From an issuer’s perspective, for the foreigners, RMB bonds in Hong Kong are not really about the money. “In terms of our funding needs we are well funded in RMB in China,” says Fung. “When we issued RMB in Hong Kong, it was not because we don’t have the RMB deposits to fulfil our local ratio of assets and liabilities. We issue because we think it very important to broaden the investor base and the types of investment products available in Hong Kong. We want to be the front runner in terms of the development of the RMB market for onshore and offshore.”
There are really only three major RMB deposit banks in Hong Kong: Bank of China (Hong Kong), HSBC and Standard Chartered. Bank of China (at the parent level) and HSBC have both tapped the market already, so all eyes are on Standard Chartered, which instead has more frequently been linked in the trade press with RMB issuance in China itself.

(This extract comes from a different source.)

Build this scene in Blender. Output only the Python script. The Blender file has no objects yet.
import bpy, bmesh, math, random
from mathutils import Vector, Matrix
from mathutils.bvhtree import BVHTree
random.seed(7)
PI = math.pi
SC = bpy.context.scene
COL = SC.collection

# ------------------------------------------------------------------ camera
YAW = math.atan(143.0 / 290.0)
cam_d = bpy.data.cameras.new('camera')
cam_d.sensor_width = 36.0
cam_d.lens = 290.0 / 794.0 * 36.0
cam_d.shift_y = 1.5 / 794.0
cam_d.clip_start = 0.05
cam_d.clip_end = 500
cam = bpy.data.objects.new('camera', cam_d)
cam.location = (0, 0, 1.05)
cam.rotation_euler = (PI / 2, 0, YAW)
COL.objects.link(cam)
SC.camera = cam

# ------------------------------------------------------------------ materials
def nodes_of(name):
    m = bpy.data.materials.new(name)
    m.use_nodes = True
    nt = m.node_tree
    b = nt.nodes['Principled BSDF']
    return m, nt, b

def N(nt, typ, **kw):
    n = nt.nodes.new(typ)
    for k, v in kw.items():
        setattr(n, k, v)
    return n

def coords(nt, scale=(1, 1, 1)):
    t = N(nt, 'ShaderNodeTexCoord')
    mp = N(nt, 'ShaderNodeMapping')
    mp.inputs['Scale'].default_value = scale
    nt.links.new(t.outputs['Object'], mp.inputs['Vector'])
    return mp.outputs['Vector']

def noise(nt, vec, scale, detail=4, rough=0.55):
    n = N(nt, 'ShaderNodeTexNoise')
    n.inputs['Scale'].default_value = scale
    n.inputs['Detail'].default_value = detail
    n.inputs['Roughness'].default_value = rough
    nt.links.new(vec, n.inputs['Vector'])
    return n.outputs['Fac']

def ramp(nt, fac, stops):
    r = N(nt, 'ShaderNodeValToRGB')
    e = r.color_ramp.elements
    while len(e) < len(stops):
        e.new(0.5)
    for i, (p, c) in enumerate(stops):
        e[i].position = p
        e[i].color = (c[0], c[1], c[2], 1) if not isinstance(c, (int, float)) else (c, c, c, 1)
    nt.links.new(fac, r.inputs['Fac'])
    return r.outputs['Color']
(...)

Asked about Standard Chartered’s intentions, Sundeep Bandari, regional head of global markets, says: “As an active capital markets participant in Hong Kong, Standard Chartered is very keen to be involved in the development of the market.”
Whatever Stanchart decides, or is permitted to do, the trend appears to be towards a greater range of issuers. “We have seen good progress over the last two years,” says Bandari. “Initially only a few select Chinese banks were allowed to tap the market. Since this year, it has broadened to include the China subsidiaries of Hong Kong-based banks as well as the sovereign.” Bandari notes the China subsidiaries of Hong Kong’s banks, rather than the banks themselves, were permitted to launch RMB bonds in Hong Kong. “This is significant as it signals the Chinese regulators may be willing to consider non-Chinese issuers to tap the RMB market in Hong Kong, and may pave the way for possible future consideration of other foreign issuers.”
Fung’s perspective is also useful as an arranger, since HSBC has held a lead arranger role on nine of the 13 issues to date. “Issuing an RMB bond in many ways is no different to issuing a bond in other emerging currencies, but there’s a lot of work and coordination required in bringing these to market as it’s about transcending between the Hong Kong and mainland Chinese markets,” she says. “Coordination and setting the price discovery processes is critical to ensure it’s not a one off transaction, but benefits investors as well as setting a good benchmark for issuers, and this requires a lot of cross-border work, including with the regulators on both sides.” HSBC wasn’t a lead on the MOF deal, which instead was handled by Bank of China (Hong Kong) and Bank of Communications as bookrunners.
So what next? In launching the Ministry of Finance bond, vice finance minister Li Yong said that investor response to the issue would determine whether the Chinese sovereign issues more RMB sovereign debt in Hong Kong. Judging by the reception, they’ll be back.